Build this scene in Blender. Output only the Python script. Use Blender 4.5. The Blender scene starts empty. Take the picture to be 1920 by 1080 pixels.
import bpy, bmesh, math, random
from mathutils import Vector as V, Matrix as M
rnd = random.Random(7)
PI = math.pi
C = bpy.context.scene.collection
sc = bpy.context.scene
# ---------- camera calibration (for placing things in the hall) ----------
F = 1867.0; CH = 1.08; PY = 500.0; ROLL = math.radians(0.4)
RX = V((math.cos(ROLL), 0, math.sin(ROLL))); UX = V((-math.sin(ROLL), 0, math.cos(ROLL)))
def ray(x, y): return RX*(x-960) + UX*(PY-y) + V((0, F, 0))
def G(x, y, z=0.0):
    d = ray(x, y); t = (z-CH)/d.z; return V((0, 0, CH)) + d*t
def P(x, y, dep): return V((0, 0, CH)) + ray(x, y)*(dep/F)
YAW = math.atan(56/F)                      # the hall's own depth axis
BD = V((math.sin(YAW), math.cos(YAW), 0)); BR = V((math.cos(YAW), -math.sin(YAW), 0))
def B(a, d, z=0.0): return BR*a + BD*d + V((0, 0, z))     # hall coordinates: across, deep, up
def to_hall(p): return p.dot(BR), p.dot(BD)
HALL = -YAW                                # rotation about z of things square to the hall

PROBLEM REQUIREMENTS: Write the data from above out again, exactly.

EXERCISE OUTPUT:
Build this scene in Blender. Output only the Python script. Use Blender 4.5. The Blender scene starts empty. Take the picture to be 1920 by 1080 pixels.
import bpy, bmesh, math, random
from mathutils import Vector as V, Matrix as M
rnd = random.Random(7)
PI = math.pi
C = bpy.context.scene.collection
sc = bpy.context.scene
# ---------- camera calibration (for placing things in the hall) ----------
F = 1867.0; CH = 1.08; PY = 500.0; ROLL = math.radians(0.4)
RX = V((math.cos(ROLL), 0, math.sin(ROLL))); UX = V((-math.sin(ROLL), 0, math.cos(ROLL)))
def ray(x, y): return RX*(x-960) + UX*(PY-y) + V((0, F, 0))
def G(x, y, z=0.0):
    d = ray(x, y); t = (z-CH)/d.z; return V((0, 0, CH)) + d*t
def P(x, y, dep): return V((0, 0, CH)) + ray(x, y)*(dep/F)
YAW = math.atan(56/F)                      # the hall's own depth axis
BD = V((math.sin(YAW), math.cos(YAW), 0)); BR = V((math.cos(YAW), -math.sin(YAW), 0))
def B(a, d, z=0.0): return BR*a + BD*d + V((0, 0, z))     # hall coordinates: across, deep, up
def to_hall(p): return p.dot(BR), p.dot(BD)
HALL = -YAW                                # rotation about z of things square to the hall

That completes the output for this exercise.